Highlights
- Telstra and Qantas shares show strong year-to-date performance
- TLS benefits from telecom dominance and dividend stability
- QAN trades below historical valuation with growth potential
Two notable names on the ASX have recently attracted attention — Telstra Group Ltd (TLS) and Qantas Airways Ltd (QAN). Both companies have posted promising market movements in 2025, with Telstra shares climbing 20.3% year-to-date and Qantas trading significantly above its 52-week lows.
Telstra Group Ltd (ASX:TLS): Backed by Scale and Network Reach
Once a state-owned enterprise, Telstra has grown to become Australia’s leading telecommunications provider. With more than 22.5 million retail mobile accounts reported in 2023, the company plays a foundational role in the country’s connectivity landscape. Its service portfolio includes mobile, broadband, digital media, and data & IP offerings. Additionally, Telstra operates globally in over 20 countries, delivering enterprise and government services.
A key strength lies in its unmatched coverage — TLS services reach 99.6% of the Australian population, with its 5G network covering over 85%. This extensive footprint sets it apart in a competitive telecom market.
From a valuation perspective, Telstra’s dividend yield stands at around 3.71%, exceeding its 5-year average of 3.62%. This suggests relative strength in its shareholder returns. Notably, its most recent dividend payout was higher than the 3-year average, indicating upward momentum in distributions.
Qantas Airways Ltd (ASX:QAN): Flight Path Shows Rebound Potential
Founded in 1921, Qantas is Australia's flagship airline with the country’s largest fleet, broadest destination coverage, and most international routes. The airline serves both domestic and international passengers, manages freight logistics, and operates a highly active loyalty program through Frequent Flyer services.
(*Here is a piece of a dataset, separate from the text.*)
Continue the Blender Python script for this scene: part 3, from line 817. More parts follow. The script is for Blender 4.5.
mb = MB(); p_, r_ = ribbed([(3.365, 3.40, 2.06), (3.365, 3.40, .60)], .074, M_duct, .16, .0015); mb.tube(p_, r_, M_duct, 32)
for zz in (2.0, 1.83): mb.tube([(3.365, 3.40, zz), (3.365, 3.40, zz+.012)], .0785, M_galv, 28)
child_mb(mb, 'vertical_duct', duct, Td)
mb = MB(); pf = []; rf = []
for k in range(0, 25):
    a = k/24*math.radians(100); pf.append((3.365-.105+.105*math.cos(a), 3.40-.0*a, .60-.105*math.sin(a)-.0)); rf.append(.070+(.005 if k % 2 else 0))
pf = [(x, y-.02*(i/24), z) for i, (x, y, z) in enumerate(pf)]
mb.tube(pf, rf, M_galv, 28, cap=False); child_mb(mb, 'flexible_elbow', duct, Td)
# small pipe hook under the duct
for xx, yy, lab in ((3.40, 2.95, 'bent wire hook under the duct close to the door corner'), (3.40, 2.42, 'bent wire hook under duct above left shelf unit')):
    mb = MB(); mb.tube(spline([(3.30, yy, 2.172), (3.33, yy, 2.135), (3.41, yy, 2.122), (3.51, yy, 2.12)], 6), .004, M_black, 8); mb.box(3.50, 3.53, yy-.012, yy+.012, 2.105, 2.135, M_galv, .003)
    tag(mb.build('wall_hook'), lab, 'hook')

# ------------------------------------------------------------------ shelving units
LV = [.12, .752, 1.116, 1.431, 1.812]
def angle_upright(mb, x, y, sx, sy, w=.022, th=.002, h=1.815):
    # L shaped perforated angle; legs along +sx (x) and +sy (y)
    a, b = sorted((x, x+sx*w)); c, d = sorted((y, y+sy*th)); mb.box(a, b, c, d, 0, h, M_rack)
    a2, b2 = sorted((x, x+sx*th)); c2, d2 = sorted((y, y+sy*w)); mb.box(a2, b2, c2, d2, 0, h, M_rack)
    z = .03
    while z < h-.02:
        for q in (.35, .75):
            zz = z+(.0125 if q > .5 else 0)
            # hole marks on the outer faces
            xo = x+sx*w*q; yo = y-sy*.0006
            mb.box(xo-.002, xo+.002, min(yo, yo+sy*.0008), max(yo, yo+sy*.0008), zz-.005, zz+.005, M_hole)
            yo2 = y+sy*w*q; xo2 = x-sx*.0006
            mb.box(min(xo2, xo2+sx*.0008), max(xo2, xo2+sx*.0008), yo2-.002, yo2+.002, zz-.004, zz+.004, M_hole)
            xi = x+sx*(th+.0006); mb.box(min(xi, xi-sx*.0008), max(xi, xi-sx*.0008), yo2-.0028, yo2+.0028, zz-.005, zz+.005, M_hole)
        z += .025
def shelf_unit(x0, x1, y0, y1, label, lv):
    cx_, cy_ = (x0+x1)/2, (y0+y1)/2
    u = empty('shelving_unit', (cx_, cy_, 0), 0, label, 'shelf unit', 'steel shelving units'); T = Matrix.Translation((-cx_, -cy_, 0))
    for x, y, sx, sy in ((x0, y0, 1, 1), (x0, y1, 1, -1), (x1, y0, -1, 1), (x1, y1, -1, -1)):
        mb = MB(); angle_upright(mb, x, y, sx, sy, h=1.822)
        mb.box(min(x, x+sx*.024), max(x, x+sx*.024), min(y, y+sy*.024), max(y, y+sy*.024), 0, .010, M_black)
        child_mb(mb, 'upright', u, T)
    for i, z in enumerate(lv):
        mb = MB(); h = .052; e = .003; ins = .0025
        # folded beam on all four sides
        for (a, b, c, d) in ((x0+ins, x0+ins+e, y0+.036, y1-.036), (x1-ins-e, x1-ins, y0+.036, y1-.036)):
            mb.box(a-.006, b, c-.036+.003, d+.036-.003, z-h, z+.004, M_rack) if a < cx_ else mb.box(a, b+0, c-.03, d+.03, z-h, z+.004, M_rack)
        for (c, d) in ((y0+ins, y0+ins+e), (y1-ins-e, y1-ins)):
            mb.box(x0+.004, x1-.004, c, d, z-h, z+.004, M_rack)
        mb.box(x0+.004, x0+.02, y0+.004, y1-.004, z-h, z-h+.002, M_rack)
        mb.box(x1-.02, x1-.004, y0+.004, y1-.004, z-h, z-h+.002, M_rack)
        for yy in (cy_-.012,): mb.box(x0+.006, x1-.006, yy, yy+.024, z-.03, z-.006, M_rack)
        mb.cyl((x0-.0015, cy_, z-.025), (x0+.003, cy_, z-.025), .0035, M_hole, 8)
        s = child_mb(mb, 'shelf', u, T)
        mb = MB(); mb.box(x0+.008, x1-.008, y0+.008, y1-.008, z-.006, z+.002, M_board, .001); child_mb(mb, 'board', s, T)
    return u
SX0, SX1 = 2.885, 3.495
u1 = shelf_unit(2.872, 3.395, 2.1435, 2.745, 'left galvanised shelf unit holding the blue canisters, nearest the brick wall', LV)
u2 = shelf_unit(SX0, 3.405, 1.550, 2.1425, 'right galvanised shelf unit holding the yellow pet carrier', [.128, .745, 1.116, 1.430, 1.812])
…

Compared to its historical valuation, QAN shares currently trade at a price-to-sales ratio of 0.72x — lower than its 5-year average of 0.88x. This could indicate that the stock remains relatively inexpensive in the context of its revenue base, possibly presenting a favorable setup for long-term investors monitoring turnaround or recovery trends in aviation.
A Comparative Outlook
Both companies serve vastly different sectors but share traits that make them noteworthy. Telstra's established market position and dividend consistency appeal to those seeking reliable corporate performance. In contrast, Qantas' positioning within a cyclical industry and its current valuation offer a different type of potential — more oriented towards business recovery and future earnings growth.
Together, (TLS) and (QAN) reflect two distinct investment narratives on the ASX — one built on infrastructure and consistent income, and the other on travel rebound and market revaluation.